The state of the fashion industry is revealed in the comprehensive report “The Future of Fashion Traceability: Sustainability and Supply Chains in 2026 and Beyond”.
This report, produced in partnership with Sourcing Journal, sheds light on the industry's current progress and gaps, with a look toward future strategies surrounding traceability.
Get your copy for all the results and insights from our exclusive fashion industry survey. This is the report no fashion industry professional should be without.
Key insights for fashion traceability
Protecting brand reputation is the main driver for traceability, followed by consumer demand and regulatory requirements.
Nearly half of businesses have visibility into Tier 4 (raw materials). Cotton has the highest percentage of end-to-end visibility.

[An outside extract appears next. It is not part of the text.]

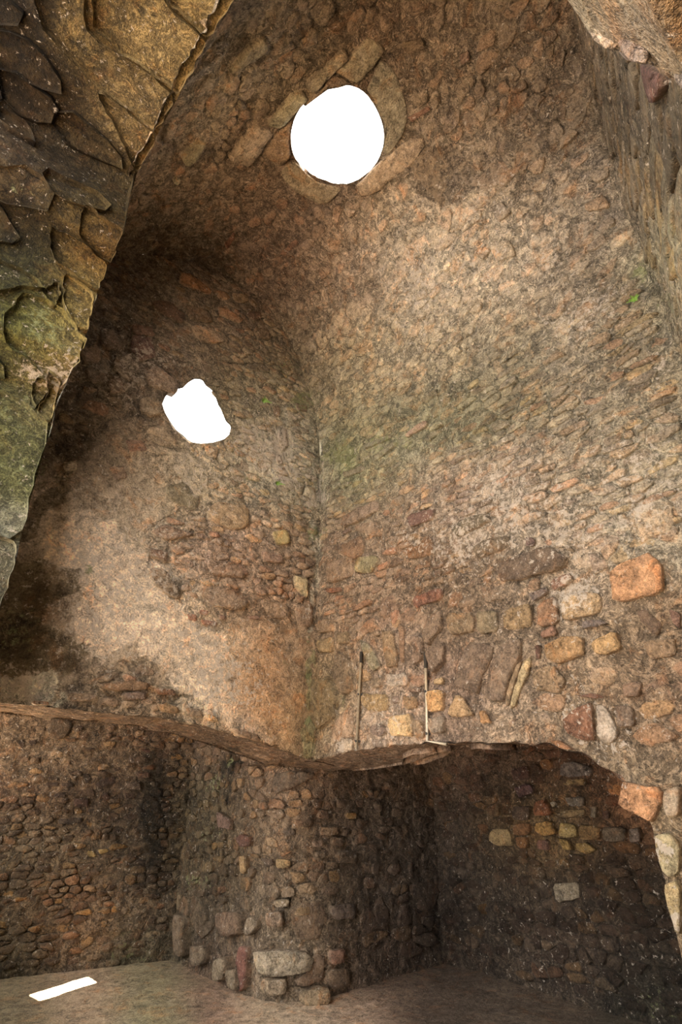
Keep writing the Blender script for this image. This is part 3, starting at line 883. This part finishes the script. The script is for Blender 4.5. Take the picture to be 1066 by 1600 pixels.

Over half of businesses increased their traceability investment in the past 2 years, and 56% plan to increase it in the next 2 years – 17% significantly.

Behind the report:
Background and methodology
With product and material traceability becoming ever more important for cotton, fashion and apparel businesses, we wanted to understand not just the state of the sector today, but also what the future held.
Oritain partnered with Sourcing Journal to survey more than 450 fashion industry professionals during July-August 2025.
Of these, 30% were brands, 23% were retailers, 8% were manufacturers, 5% were sourcing, 3% were mills, and 31% were other.
The results were independently analyzed and key insights collected in this report and The Future of Fashion Traceability webinar.
Takeaway 1:
Spotlighting the preparation gap
While 61% say traceability will be extremely/very important in 3-5 years, only 44% are actually verifying their current data.
This reveals a troubling gap between intention and action. It raises significant vulnerabilities for businesses as unverified claims may not withstand regulatory or public scrutiny.
Takeaway 2:
Innovations lacking investment
The main innovations businesses are watching are real-time supplier mapping (34% of businesses), legislation (31%), and digital product passports (31%).
While half of businesses are watching or researching emerging traceability innovations, only 16% are actively investing right now.